Friday 1 March 2024

Australia’s Top Spy Says Former Politician ‘Sold Out’ His Country to a Foreign Intelligence Service

 

Mike Burgess.

The land down under has been rocked by a espionage scandal, after Australia’s top spy made serious accusations against an unnamed former politician.

Head of security for the Australian Security Intelligence Organization (ASIO), Mike Burgess, said that the politician ‘sold out’ Australia to a foreign intelligence service that also remains unnamed for now.

Burgess added that the Australian agency confronted the ‘spy ring’ to let them know their cover had been blown.

ASIO chief said in his annual speech that he had declassified details of the operation, ‘which used professional networking platforms, email and social media to target Australians’.

Reuters reported:

 

“He did not name the country involved, but said it had also targeted Australia’s defense industry, offering money for reports on the AUKUS partnership with the U.S. and Britain to build nuclear submarines.

He said the foreign agency had ‘successfully cultivated and recruited a former Australian politician’ several years ago. He did not identify the politician, and said the person had not been charged because they were no longer active.

‘This politician sold out their country, party and former colleagues to advance the interests of the foreign regime.
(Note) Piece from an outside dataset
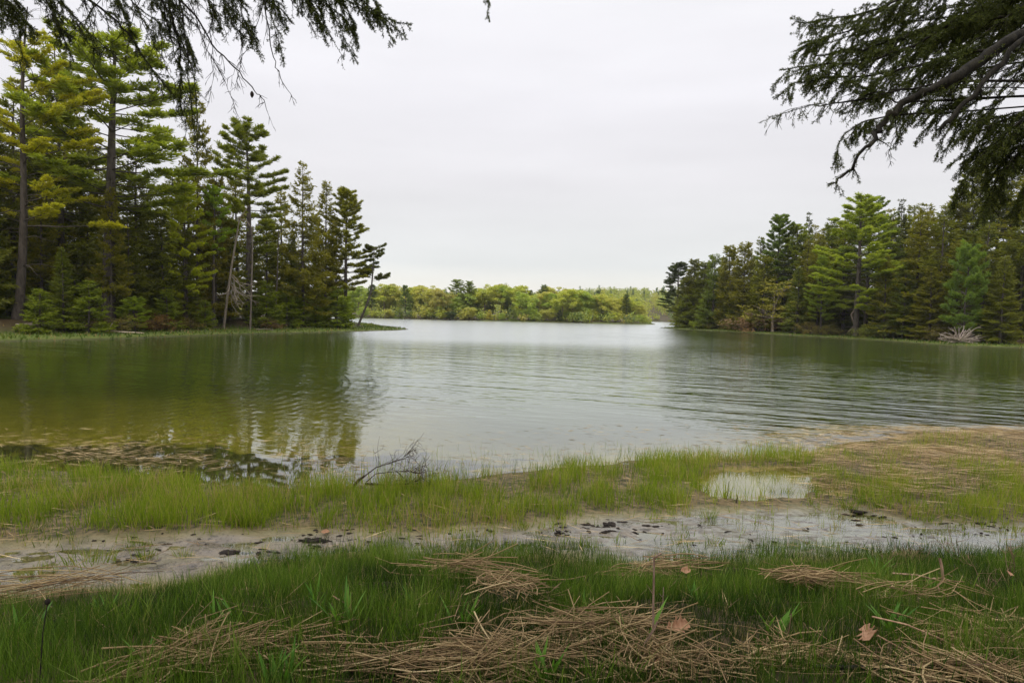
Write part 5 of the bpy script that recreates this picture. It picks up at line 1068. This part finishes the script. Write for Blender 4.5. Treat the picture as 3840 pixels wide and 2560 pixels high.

At one point, the former politician even proposed bringing a prime minister’s family member into the spies’ orbit’, he said.”

In his speech, Burgess called the foreign spies the “A Team”. They attracted Australians that had national security information ‘by offering them consulting roles’.

Academics and political figures attending an overseas conference were met by ‘spies in disguise’, he said.

“‘ASIO disrupted this scheme and confronted the Australians involved. While some were unwitting, others knew they were working for a foreign intelligence service’, he said.”

The links between the Australians and the foreign spies were severed, and individuals ‘should be grateful the espionage and foreign interference laws are not retrospective’.

“‘We have seen it try to recruit students, academics, politicians, business people, researchers, law enforcement officials and public servants at all levels of government’, he said.”

Australia’s ‘foreign interference taskforce’ has conducted 120 operations since it was formed in 2020, he said in the speech.

“‘We assess this government is not actively planning sabotage, but is trying to gain persistent undetected access that could allow it to conduct sabotage in the future’, he said, without identifying the country.”

Now, Burgess is under heavy pressure to name the politician and the country – which many in the media speculate would be China.